При этом стоит заметить, что «драйвером» развития фантастики, посвященной реальным историческим событиям и прошлым эпохам русской истории, всегда была пусть косвенная, но легко просматриваемая связь с актуальной политической повесткой дня. Это относится даже к самым низкопробным писаниям про пришельцев из будущего, ставших советниками товарища Сталина. Поэтому невозможно отделаться от ощущения, что постмодернистская фаза в развитии русскоязычной историко-политической фантастики наступила после того, как — или, по крайней мере, синхронно с тем — после прекращения серии массовых протестов в России вообще рассыпались последние останки «политики», после того, как все, кто ею интересовались в России, почувствовали свое бессилие и отрыв от хода истории.
В свете этого кажется, что постмодернизм является симптомом и инструментом декаданса.
Начать наш разговор стоит с вышедшего еще в 2013 году романа Андрея Валентинова «Нуар». Валентинов, профессиональный историк, известен как автор многочисленных фантастических романов, посвященных различным эпизодам российской истории, в том числе и, наверное, наиболее известного — вышедшего в 2007 году «Капитана Филибера», классического образца литературы о «попаданцах», где выходец из нашего времени попадает в прошлое и меняет ход истории. Что любопытно: автор «Капитана Филибера» вполне осознавал, что создал всего лишь еще одно из ряда подобных произведений, которые сам Валентинов оценивал как поверхностные по мысли и шаблонные по сюжетным ходам.

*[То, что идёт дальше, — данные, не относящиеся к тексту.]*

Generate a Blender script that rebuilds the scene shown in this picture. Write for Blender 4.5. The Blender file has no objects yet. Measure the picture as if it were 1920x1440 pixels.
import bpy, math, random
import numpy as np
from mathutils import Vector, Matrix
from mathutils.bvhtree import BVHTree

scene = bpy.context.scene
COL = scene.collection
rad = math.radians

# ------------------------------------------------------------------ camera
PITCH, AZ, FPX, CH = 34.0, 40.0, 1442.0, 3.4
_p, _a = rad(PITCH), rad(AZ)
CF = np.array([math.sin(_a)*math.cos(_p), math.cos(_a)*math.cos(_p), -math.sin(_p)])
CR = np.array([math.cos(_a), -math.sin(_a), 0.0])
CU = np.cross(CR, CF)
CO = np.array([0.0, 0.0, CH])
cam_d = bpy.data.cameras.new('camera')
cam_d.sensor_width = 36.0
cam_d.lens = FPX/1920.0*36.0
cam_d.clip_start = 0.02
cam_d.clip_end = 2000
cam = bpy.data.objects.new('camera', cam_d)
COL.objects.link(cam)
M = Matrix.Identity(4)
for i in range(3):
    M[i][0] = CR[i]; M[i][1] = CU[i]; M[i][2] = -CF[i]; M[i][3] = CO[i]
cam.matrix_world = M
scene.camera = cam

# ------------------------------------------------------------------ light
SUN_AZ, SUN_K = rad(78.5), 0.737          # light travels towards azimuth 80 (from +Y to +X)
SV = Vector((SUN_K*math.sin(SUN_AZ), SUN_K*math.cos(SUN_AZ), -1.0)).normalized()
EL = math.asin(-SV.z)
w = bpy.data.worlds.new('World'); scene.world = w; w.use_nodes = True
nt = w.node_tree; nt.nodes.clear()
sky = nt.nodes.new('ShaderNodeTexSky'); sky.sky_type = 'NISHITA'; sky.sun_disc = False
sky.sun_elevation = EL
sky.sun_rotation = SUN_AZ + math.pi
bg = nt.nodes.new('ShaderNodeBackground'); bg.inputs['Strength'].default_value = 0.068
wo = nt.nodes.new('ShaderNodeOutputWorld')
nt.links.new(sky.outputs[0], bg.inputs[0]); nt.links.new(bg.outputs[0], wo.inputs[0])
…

Очень часто, если писатель чувствует свою обреченность на повторение стереотипов некой традиции — например, традиции детективов, — он начинает иронически дистанцироваться от нее, создавать пародии или эстетствующие преобразования жанра. Ирония по отношению к предшественникам была и у Валентинова, в тексте «Капитана Филибера» можно найти немало саркастических строк, посвященных прежним романам о попаданцах — однако на этом этапе Валентинов иронизирует не над самим жанром, но исключительно над невежеством и поверхностностью некоторых авторов. Любовь к русской истории уберегает Валентинова от того, чтобы начать «уничтожение» романа, ориентированного на ее осмысление: иронизируя над предшественниками, автор «Капитана Филибера» всего лишь требует от них большей глубины. Презрение к предшественникам не побуждает Валентинова отказываться от жанра.